Monday, September 25th, 2006 12:07 pm
I just offhandedly mentioned how it won't be too many years until we have the bandwidth and storage to constantly upload video from where ever we are, and the processing power to do some really amazing analysis on it. All of it, every single frame. Geocoded, timestamped, indexed, searchable, linked into a constantly evolving composite of reality. Available for the rest of human history.

15 years? 10 years? Maybe not even that.

10 years ago today I had just moved into the dorms, basically the only place in the world with a wired network and highspeed internet access. Seeing URLs in commercials was starting to seem normal and instant messaging had just been invented. The family had 2 cellphones -- one in my dad's truck, one the rest of us shared (and having that many was unusual). I wouldn't get my own for another 3 years. My brand new, completely tricked out going-away-to-college computer was 166Mhz with 3G of storage. It had a 28.8k modem, a 10Mbps ethernet card and it was just shy of the bleeding edge.

Goddamn but things are starting to get interesting. And happy 10 year Seattle anniversary to me.
Monday, September 25th, 2006 08:19 pm (UTC)
"...basically the only place in the world with a wired network and highspeed internet access."

Er?
Monday, September 25th, 2006 08:29 pm (UTC)
Hyperbole, yes. Though not entirely, and certainly not for home connections.
Monday, September 25th, 2006 08:44 pm (UTC)
Available for the rest of human history? Either you have a very pessimistic view of the future of our species, or a very optimistic view of the longevity of digitial data. After all, the technological changes that will make this scan and catalog everything future possible will lead to changes in format that will make today's media and software as inaccessible as the Notabene files on 5&1/2" floppies from when I was an undergrad, lo these 15 years agone.
Monday, September 25th, 2006 08:52 pm (UTC)
Hmm. By the mid ninties there were plenty of geek households with internal networks sharing out external highspeed connections, often with their own domains and servers and such. Especially in high rent high nerdity areas (like Boston and the Bay Area).

Not *common*, but not at all rare in the right circles. Craig and I had a home network but a lousy connection in 1996 (they promised us DSL in six months when we bought the house, and it continued to be "in six months" for the next few years). But we were also in the boonies where such amenities were less available.
Monday, September 25th, 2006 10:01 pm (UTC)
Happy singularity. :)
Monday, September 25th, 2006 10:49 pm (UTC)
When I moved into the Halls of Residence at Canterbury for my first degree in 1991, my weapon of choice for computing was a second hand Apple IIc luggable with a Panasonic 1081 dotmatrix*. Internet via phone line was possible, but difficult, and we mainly did that in the labs at Uni (No individual phones to our rooms, you see.)
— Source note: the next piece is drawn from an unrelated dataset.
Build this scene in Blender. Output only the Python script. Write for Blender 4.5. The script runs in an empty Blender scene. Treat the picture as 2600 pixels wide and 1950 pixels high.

The tech now available make me sometimes feel like a Sopwith Camel pilot sitting in the cockpit of a stealth bomber wondering which button to press.

*I managed to sell this to a suck^h^h^hNice young man in 1994 for $500. I didn't feel bad about that for much more than thirty seconds.
Tuesday, September 26th, 2006 02:18 am (UTC)
Storage, yes. Bandwidth, probably not.

Storage per buck is doubling roughly every year; that means that if you start recording now, you can keep doing it forever (until the curve levels off) for a total lifetime cost of twice the price of the first year. That's easy.

Wireless bandwidth, however, is not increasing nearly fast enough to keep up; its doubling time is several years. And if we keep adding users faster than we add channels, we'll never catch up. Sneakernet will continue to be the economical choice into the forseeable future. (Hint: with current SD cards, CPIP is faster than T1.)
Wednesday, September 27th, 2006 01:20 am (UTC)
Just yesterday I heard mention of a device that will store GPS information (location & direction) associated with digital video. (And I wish I could cite something, but it was one student presentation in the midst of many, and I wasn't paying that much attention.) That sort of simultaneously-created metadata I do expect to become common. Any additional indexing, the sort we humans are needed for ... probably won't be much more common than it is today. I don't think.

I'm going to take a middle ground on the "rest of human history." If something seems to have continued value, then it'll be kept alive, in some form or another. Most digital data won't be. Unfortunately.
(Though it's always possible the next 10-15 years will bring about major changes in electronic longevity. I've never been very good at predicting the future.)

Ten years ago I was starting high school, and didn't have my own email address. How life has changed.